> [WHAT THE EXERCISE ASKS]
Retype all of the data exactly as given.

——————

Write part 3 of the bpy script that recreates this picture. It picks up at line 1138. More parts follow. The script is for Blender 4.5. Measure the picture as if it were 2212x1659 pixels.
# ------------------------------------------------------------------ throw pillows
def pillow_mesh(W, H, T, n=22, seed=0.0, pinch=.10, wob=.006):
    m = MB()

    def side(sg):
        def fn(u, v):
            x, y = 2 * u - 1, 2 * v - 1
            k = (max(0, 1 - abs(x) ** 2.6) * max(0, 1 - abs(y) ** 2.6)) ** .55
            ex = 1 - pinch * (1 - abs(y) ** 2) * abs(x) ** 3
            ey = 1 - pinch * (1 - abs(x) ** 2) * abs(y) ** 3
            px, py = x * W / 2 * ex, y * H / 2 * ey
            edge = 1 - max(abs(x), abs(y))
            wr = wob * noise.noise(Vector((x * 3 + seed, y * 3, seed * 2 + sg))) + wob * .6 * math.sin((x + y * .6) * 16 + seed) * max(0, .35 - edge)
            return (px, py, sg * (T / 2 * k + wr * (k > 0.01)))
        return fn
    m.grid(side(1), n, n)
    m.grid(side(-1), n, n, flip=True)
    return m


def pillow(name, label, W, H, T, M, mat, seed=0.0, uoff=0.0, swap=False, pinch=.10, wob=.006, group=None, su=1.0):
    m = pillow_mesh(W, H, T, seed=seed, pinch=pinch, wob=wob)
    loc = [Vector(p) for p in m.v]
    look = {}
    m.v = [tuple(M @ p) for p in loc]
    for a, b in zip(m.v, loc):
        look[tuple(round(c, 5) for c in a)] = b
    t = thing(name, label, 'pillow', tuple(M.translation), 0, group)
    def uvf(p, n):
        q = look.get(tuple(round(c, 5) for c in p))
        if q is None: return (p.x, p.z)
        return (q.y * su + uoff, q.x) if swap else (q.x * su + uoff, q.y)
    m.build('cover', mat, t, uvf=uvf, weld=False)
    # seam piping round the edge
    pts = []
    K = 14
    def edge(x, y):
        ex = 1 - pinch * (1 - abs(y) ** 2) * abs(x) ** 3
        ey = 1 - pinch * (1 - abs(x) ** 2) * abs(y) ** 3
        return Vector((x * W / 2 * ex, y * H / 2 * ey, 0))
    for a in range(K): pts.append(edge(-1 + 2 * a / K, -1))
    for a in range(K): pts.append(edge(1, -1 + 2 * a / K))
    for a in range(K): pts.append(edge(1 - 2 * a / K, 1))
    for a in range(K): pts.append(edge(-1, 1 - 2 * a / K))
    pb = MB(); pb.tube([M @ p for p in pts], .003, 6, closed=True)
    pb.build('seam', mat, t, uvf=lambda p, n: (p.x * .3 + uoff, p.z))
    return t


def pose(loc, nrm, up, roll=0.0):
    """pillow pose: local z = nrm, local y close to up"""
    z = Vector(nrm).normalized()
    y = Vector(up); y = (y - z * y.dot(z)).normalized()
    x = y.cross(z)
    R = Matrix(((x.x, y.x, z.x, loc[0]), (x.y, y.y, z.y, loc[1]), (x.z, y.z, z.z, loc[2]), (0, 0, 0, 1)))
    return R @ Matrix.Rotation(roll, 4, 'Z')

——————

> [THE OUTPUT]
Write part 3 of the bpy script that recreates this picture. It picks up at line 1138. More parts follow. The script is for Blender 4.5. Measure the picture as if it were 2212x1659 pixels.
# ------------------------------------------------------------------ throw pillows
def pillow_mesh(W, H, T, n=22, seed=0.0, pinch=.10, wob=.006):
    m = MB()

    def side(sg):
        def fn(u, v):
            x, y = 2 * u - 1, 2 * v - 1
            k = (max(0, 1 - abs(x) ** 2.6) * max(0, 1 - abs(y) ** 2.6)) ** .55
            ex = 1 - pinch * (1 - abs(y) ** 2) * abs(x) ** 3
            ey = 1 - pinch * (1 - abs(x) ** 2) * abs(y) ** 3
            px, py = x * W / 2 * ex, y * H / 2 * ey
            edge = 1 - max(abs(x), abs(y))
            wr = wob * noise.noise(Vector((x * 3 + seed, y * 3, seed * 2 + sg))) + wob * .6 * math.sin((x + y * .6) * 16 + seed) * max(0, .35 - edge)
            return (px, py, sg * (T / 2 * k + wr * (k > 0.01)))
        return fn
    m.grid(side(1), n, n)
    m.grid(side(-1), n, n, flip=True)
    return m


def pillow(name, label, W, H, T, M, mat, seed=0.0, uoff=0.0, swap=False, pinch=.10, wob=.006, group=None, su=1.0):
    m = pillow_mesh(W, H, T, seed=seed, pinch=pinch, wob=wob)
    loc = [Vector(p) for p in m.v]
    look = {}
    m.v = [tuple(M @ p) for p in loc]
    for a, b in zip(m.v, loc):
        look[tuple(round(c, 5) for c in a)] = b
    t = thing(name, label, 'pillow', tuple(M.translation), 0, group)
    def uvf(p, n):
        q = look.get(tuple(round(c, 5) for c in p))
        if q is None: return (p.x, p.z)
        return (q.y * su + uoff, q.x) if swap else (q.x * su + uoff, q.y)
    m.build('cover', mat, t, uvf=uvf, weld=False)
    # seam piping round the edge
    pts = []
    K = 14
    def edge(x, y):
        ex = 1 - pinch * (1 - abs(y) ** 2) * abs(x) ** 3
        ey = 1 - pinch * (1 - abs(x) ** 2) * abs(y) ** 3
        return Vector((x * W / 2 * ex, y * H / 2 * ey, 0))
    for a in range(K): pts.append(edge(-1 + 2 * a / K, -1))
    for a in range(K): pts.append(edge(1, -1 + 2 * a / K))
    for a in range(K): pts.append(edge(1 - 2 * a / K, 1))
    for a in range(K): pts.append(edge(-1, 1 - 2 * a / K))
    pb = MB(); pb.tube([M @ p for p in pts], .003, 6, closed=True)
    pb.build('seam', mat, t, uvf=lambda p, n: (p.x * .3 + uoff, p.z))
    return t


def pose(loc, nrm, up, roll=0.0):
    """pillow pose: local z = nrm, local y close to up"""
    z = Vector(nrm).normalized()
    y = Vector(up); y = (y - z * y.dot(z)).normalized()
    x = y.cross(z)
    R = Matrix(((x.x, y.x, z.x, loc[0]), (x.y, y.y, z.y, loc[1]), (x.z, y.z, z.z, loc[2]), (0, 0, 0, 1)))
    return R @ Matrix.Rotation(roll, 4, 'Z')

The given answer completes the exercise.